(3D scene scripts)
# # # # #

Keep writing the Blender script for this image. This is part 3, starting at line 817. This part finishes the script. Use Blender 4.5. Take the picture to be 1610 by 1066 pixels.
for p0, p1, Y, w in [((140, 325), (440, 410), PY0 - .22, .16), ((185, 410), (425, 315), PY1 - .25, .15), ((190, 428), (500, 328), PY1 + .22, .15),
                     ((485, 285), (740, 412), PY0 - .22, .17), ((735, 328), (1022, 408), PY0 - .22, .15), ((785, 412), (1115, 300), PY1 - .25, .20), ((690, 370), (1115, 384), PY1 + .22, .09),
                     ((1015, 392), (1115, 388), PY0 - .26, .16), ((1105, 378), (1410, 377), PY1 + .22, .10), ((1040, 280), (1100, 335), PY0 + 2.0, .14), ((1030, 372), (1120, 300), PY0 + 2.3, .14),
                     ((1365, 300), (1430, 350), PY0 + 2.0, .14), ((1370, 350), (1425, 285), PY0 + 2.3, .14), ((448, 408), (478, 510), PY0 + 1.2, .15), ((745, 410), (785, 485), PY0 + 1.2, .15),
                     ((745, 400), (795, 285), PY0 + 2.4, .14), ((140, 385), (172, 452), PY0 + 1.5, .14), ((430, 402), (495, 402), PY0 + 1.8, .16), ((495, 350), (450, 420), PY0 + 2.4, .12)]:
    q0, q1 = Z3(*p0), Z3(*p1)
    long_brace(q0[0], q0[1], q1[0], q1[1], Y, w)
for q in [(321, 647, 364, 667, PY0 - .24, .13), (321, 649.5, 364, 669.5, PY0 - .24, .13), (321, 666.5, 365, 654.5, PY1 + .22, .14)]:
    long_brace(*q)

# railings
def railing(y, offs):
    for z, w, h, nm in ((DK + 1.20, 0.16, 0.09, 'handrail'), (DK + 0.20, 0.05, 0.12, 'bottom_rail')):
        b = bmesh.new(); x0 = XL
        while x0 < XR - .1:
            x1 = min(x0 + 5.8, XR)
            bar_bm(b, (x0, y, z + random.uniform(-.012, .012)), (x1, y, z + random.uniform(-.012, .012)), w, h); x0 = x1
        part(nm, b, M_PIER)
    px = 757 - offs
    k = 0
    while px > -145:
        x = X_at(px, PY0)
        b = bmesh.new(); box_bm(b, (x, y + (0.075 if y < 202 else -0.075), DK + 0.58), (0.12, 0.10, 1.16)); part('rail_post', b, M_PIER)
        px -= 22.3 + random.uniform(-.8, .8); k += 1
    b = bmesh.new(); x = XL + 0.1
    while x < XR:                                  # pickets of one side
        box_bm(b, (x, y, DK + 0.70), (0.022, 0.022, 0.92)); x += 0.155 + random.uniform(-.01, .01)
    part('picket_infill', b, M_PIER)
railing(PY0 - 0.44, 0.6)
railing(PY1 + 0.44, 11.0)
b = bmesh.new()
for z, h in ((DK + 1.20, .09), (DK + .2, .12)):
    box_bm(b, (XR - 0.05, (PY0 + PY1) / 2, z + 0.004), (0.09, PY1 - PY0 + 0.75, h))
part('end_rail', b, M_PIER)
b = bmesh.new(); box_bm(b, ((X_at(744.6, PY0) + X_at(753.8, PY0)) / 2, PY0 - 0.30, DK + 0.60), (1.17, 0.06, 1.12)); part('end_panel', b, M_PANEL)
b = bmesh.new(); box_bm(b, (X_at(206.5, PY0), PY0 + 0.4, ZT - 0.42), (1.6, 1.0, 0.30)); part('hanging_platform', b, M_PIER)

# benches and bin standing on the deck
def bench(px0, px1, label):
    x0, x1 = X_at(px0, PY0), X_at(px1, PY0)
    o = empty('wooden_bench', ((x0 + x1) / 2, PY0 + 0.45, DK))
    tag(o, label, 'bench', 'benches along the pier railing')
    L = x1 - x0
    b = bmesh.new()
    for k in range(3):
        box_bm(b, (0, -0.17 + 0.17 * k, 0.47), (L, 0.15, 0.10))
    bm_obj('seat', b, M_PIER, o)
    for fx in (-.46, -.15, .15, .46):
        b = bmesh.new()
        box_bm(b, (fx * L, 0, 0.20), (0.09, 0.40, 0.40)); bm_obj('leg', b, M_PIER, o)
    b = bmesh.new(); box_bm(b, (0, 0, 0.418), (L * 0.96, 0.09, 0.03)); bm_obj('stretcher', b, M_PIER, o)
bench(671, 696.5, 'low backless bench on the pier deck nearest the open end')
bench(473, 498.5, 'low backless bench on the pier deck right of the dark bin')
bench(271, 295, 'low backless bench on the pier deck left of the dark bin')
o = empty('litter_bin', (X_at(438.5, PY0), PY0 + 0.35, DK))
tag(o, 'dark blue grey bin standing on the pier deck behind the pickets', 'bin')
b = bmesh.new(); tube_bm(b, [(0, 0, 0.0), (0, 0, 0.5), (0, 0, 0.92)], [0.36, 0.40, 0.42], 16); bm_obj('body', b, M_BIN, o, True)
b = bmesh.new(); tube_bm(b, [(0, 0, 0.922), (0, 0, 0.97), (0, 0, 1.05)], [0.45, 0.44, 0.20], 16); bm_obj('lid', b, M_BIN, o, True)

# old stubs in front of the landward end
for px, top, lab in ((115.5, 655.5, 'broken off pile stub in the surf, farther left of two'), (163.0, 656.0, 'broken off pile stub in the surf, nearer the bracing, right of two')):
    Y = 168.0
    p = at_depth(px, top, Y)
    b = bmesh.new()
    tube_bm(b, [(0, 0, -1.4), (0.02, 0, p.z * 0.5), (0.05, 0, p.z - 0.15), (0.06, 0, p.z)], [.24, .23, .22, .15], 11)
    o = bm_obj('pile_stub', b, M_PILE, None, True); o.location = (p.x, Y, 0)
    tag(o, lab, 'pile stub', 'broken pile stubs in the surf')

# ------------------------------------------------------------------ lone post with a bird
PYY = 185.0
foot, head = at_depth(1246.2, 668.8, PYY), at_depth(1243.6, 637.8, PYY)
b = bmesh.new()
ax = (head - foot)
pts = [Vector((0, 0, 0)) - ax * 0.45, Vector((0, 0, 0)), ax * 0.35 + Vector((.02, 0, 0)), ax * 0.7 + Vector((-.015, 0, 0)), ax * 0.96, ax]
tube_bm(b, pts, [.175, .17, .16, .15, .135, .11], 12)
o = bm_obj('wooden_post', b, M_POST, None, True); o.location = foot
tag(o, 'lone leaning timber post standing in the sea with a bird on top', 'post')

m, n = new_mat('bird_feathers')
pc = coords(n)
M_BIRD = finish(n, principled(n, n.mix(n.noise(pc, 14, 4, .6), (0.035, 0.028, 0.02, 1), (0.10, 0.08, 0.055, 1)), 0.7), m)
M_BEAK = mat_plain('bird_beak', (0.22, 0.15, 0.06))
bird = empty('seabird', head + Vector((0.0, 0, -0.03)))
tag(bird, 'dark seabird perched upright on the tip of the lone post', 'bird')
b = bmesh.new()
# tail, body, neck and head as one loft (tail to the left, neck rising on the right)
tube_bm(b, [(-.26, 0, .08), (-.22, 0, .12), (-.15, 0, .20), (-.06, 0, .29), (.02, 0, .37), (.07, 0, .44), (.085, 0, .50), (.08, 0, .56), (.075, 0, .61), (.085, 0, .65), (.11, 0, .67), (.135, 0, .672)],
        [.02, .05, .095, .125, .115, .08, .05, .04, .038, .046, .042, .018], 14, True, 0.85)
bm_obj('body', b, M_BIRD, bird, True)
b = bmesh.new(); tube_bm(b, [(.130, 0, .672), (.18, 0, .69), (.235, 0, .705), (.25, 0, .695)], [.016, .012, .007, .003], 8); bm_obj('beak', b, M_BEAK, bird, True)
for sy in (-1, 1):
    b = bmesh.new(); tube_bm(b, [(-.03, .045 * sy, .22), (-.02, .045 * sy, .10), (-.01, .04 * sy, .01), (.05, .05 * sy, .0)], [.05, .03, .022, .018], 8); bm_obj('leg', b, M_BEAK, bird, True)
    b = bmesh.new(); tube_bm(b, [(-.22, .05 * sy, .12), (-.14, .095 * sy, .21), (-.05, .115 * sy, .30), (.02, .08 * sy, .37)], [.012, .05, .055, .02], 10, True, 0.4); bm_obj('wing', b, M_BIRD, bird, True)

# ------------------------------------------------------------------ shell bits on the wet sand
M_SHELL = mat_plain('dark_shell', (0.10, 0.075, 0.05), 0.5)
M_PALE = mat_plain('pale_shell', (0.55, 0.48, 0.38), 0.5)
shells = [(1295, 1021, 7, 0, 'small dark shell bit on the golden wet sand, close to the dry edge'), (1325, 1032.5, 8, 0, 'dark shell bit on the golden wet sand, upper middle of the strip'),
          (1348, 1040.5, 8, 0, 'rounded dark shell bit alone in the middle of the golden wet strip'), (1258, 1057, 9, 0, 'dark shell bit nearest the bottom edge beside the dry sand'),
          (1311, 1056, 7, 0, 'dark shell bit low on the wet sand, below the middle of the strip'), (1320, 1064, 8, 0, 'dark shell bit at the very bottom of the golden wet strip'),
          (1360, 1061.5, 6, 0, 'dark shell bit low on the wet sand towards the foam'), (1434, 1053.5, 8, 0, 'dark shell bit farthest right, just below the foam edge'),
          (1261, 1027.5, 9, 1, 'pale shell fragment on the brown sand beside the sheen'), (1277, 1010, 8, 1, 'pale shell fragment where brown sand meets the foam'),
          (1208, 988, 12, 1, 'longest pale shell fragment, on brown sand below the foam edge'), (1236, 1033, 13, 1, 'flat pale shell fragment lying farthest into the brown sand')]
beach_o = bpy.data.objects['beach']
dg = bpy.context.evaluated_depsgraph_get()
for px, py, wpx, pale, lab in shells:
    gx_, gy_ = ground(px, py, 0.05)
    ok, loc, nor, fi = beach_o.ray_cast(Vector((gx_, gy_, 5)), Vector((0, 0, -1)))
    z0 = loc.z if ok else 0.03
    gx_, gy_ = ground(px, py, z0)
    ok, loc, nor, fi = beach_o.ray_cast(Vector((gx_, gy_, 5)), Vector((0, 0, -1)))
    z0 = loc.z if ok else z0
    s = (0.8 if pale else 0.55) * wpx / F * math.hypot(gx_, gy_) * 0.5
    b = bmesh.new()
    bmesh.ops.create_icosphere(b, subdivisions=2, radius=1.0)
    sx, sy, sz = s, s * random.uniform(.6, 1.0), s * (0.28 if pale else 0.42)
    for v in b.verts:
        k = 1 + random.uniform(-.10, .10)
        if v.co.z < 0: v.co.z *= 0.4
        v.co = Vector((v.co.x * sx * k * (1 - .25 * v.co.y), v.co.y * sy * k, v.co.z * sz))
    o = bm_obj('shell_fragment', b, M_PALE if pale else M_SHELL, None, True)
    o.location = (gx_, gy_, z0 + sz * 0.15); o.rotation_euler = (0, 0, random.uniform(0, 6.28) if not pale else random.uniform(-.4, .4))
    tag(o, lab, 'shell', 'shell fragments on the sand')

# # # # #

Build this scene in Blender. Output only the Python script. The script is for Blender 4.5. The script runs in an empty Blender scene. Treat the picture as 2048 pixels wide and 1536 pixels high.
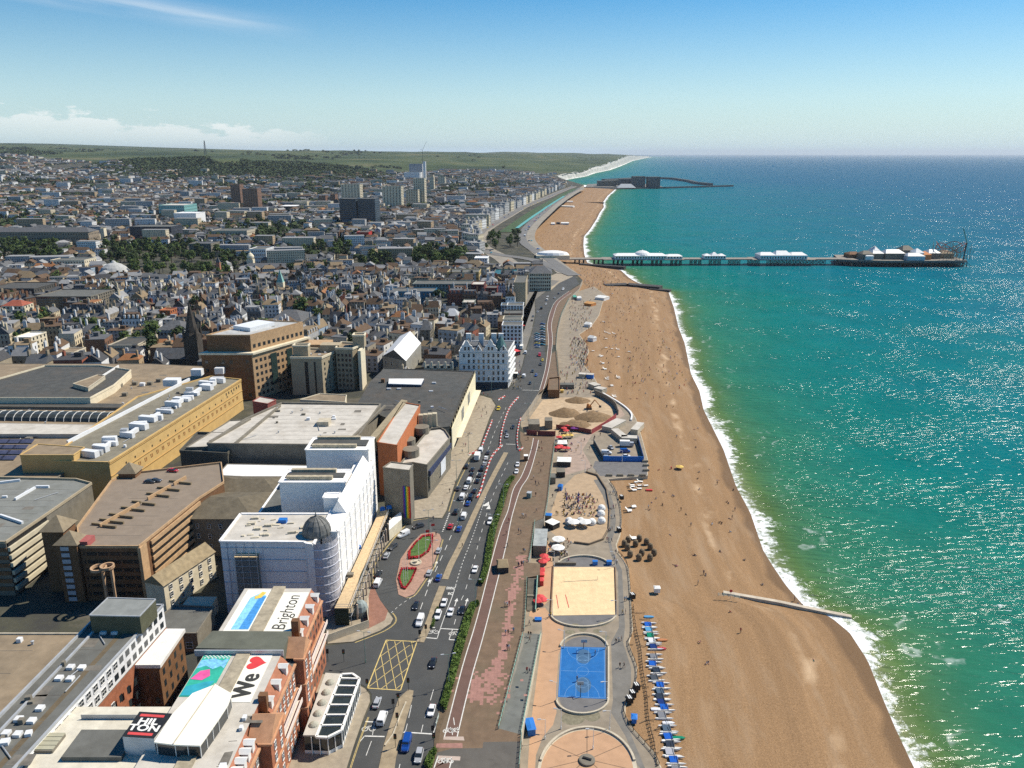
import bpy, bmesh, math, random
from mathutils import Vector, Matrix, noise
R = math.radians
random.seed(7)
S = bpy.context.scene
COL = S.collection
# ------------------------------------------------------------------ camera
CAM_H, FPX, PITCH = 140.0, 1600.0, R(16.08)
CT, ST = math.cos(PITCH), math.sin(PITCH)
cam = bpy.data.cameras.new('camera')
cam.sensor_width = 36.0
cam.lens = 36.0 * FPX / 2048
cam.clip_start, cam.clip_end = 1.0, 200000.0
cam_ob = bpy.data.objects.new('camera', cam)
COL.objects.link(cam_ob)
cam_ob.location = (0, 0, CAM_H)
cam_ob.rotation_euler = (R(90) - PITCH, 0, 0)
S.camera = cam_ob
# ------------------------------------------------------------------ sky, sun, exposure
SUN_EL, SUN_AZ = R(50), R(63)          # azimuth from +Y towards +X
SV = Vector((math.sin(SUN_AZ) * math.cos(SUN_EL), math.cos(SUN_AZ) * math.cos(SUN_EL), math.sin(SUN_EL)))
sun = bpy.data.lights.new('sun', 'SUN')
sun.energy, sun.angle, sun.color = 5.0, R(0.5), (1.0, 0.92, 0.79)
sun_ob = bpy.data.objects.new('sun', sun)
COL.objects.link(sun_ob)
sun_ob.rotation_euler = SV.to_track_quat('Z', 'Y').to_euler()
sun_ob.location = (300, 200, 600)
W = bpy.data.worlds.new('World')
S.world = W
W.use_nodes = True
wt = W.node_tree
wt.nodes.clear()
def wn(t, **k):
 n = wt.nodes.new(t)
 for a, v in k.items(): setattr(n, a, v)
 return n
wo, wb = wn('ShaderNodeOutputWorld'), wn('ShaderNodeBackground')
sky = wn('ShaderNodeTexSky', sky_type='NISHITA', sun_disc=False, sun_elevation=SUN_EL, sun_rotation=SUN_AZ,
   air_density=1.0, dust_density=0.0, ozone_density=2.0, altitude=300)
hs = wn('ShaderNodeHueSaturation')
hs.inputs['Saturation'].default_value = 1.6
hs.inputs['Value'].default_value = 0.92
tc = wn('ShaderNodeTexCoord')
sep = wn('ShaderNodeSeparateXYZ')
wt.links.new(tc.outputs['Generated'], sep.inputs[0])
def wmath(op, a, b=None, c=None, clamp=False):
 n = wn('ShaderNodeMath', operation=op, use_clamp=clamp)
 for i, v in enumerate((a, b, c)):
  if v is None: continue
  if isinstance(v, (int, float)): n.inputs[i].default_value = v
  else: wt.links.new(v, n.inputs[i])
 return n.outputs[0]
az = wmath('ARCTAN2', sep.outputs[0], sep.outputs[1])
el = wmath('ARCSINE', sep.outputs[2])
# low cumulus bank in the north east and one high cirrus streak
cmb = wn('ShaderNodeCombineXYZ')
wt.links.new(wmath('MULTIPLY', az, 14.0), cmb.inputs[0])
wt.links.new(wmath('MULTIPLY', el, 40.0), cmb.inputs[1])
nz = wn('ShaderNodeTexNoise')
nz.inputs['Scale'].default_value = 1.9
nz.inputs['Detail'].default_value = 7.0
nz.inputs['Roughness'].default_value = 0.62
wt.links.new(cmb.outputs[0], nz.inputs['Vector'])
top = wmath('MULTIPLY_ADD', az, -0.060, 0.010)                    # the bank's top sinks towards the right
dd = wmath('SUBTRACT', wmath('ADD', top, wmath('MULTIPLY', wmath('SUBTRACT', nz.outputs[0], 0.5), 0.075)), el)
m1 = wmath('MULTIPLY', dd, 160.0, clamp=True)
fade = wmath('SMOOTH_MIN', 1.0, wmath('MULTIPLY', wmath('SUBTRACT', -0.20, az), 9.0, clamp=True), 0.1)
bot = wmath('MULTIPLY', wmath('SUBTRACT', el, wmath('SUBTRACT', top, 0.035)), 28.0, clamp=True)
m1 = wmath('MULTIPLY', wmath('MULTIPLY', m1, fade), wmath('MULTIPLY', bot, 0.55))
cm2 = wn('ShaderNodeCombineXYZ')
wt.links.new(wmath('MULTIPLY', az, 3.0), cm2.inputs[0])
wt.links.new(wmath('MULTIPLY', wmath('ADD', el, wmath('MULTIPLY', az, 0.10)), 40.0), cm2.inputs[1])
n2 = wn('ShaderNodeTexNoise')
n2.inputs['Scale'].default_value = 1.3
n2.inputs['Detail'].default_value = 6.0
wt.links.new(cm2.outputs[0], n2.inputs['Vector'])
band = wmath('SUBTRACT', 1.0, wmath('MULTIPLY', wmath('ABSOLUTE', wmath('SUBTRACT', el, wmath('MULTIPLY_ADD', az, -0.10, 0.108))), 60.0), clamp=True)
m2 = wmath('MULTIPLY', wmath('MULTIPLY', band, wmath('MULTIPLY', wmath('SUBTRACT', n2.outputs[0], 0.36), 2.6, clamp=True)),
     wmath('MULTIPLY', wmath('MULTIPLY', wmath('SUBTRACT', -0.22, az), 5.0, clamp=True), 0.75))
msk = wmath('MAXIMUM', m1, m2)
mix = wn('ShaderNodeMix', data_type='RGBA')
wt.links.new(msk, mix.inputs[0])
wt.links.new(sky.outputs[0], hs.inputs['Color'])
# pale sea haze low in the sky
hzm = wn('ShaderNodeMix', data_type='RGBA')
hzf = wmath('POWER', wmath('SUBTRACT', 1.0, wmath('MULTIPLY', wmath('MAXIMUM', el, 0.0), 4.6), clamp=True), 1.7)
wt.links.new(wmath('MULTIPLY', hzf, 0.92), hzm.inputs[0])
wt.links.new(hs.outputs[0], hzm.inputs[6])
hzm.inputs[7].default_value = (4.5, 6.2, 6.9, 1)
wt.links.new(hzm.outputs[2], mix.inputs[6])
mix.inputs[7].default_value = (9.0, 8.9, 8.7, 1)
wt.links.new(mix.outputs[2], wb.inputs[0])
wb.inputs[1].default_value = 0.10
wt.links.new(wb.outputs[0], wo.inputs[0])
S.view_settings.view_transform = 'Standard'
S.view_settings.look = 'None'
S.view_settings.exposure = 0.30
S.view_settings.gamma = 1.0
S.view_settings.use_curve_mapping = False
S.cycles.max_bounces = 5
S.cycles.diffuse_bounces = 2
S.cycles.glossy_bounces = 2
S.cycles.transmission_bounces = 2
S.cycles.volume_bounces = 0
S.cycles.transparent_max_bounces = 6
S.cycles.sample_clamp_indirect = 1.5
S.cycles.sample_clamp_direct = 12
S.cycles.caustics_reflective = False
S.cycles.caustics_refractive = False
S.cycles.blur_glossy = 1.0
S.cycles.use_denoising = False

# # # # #

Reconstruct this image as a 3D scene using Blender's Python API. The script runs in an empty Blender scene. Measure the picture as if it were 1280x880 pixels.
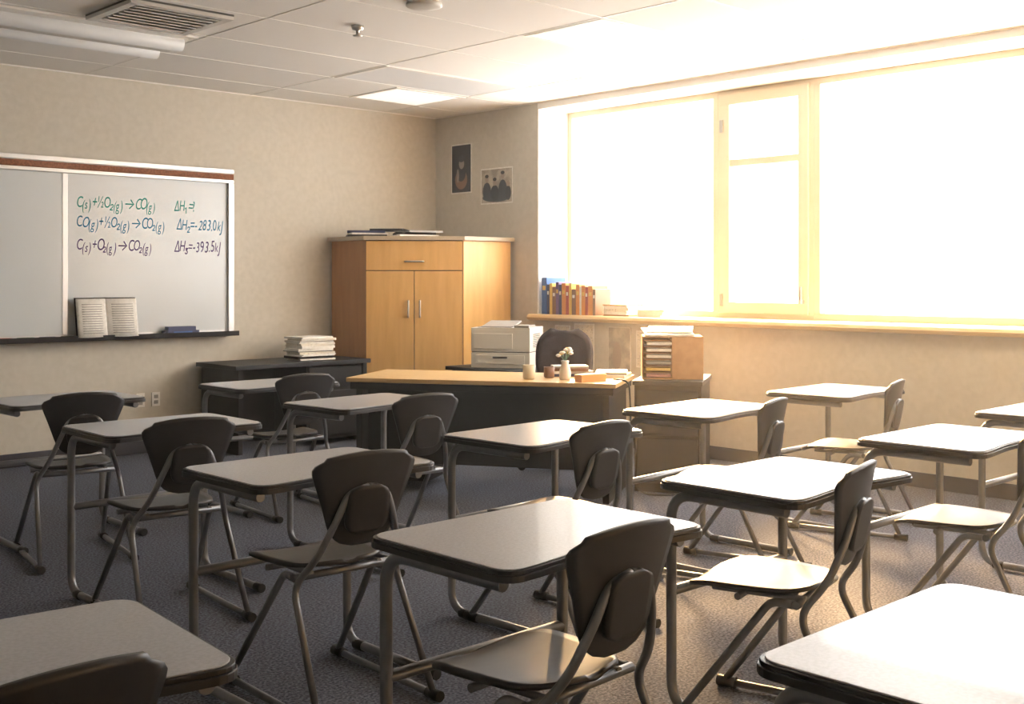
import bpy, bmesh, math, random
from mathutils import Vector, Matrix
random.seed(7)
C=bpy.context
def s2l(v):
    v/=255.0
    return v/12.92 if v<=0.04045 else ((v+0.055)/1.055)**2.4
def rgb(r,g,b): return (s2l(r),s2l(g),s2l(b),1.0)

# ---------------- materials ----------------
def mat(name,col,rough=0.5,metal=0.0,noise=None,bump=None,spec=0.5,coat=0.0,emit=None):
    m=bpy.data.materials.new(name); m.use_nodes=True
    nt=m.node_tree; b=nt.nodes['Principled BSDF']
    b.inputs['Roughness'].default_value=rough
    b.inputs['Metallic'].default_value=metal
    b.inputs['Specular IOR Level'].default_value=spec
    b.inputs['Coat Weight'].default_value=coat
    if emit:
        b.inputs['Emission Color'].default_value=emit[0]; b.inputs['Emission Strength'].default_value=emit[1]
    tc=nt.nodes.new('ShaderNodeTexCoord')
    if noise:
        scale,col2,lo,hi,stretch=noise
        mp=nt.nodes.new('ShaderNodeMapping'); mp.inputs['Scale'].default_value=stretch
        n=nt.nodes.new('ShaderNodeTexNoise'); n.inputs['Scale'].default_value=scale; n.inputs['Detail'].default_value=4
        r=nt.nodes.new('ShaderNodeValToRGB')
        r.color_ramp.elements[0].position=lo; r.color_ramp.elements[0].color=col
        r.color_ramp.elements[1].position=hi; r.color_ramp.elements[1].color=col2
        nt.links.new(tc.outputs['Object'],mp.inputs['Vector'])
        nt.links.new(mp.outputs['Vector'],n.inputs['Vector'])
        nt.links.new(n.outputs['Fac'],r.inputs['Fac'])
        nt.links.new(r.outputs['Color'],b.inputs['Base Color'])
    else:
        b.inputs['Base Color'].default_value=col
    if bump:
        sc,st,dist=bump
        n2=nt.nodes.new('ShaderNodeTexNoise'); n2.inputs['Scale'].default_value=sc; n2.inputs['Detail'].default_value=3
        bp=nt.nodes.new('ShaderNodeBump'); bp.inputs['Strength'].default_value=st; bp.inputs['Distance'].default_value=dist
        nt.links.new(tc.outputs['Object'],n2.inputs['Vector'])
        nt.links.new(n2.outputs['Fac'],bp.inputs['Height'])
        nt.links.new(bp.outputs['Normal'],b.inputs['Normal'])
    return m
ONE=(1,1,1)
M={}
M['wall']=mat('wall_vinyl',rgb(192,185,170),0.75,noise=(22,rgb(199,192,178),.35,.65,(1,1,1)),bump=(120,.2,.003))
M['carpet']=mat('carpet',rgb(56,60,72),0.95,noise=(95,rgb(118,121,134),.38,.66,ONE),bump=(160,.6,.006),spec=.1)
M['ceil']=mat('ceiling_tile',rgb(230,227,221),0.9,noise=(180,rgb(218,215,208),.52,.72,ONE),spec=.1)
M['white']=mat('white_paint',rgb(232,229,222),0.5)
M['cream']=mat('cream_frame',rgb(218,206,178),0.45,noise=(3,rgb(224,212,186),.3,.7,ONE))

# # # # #

| Aim of the exercise |
Print everything from the line with "Reconstruct this image" down to the line with "def rgb(r,g,b): return", both included, exactly as written and without the pictures.

| Result of this task |
Reconstruct this image as a 3D scene using Blender's Python API. The script runs in an empty Blender scene. Measure the picture as if it were 1280x880 pixels.
import bpy, bmesh, math, random
from mathutils import Vector, Matrix
random.seed(7)
C=bpy.context
def s2l(v):
    v/=255.0
    return v/12.92 if v<=0.04045 else ((v+0.055)/1.055)**2.4
def rgb(r,g,b): return (s2l(r),s2l(g),s2l(b),1.0)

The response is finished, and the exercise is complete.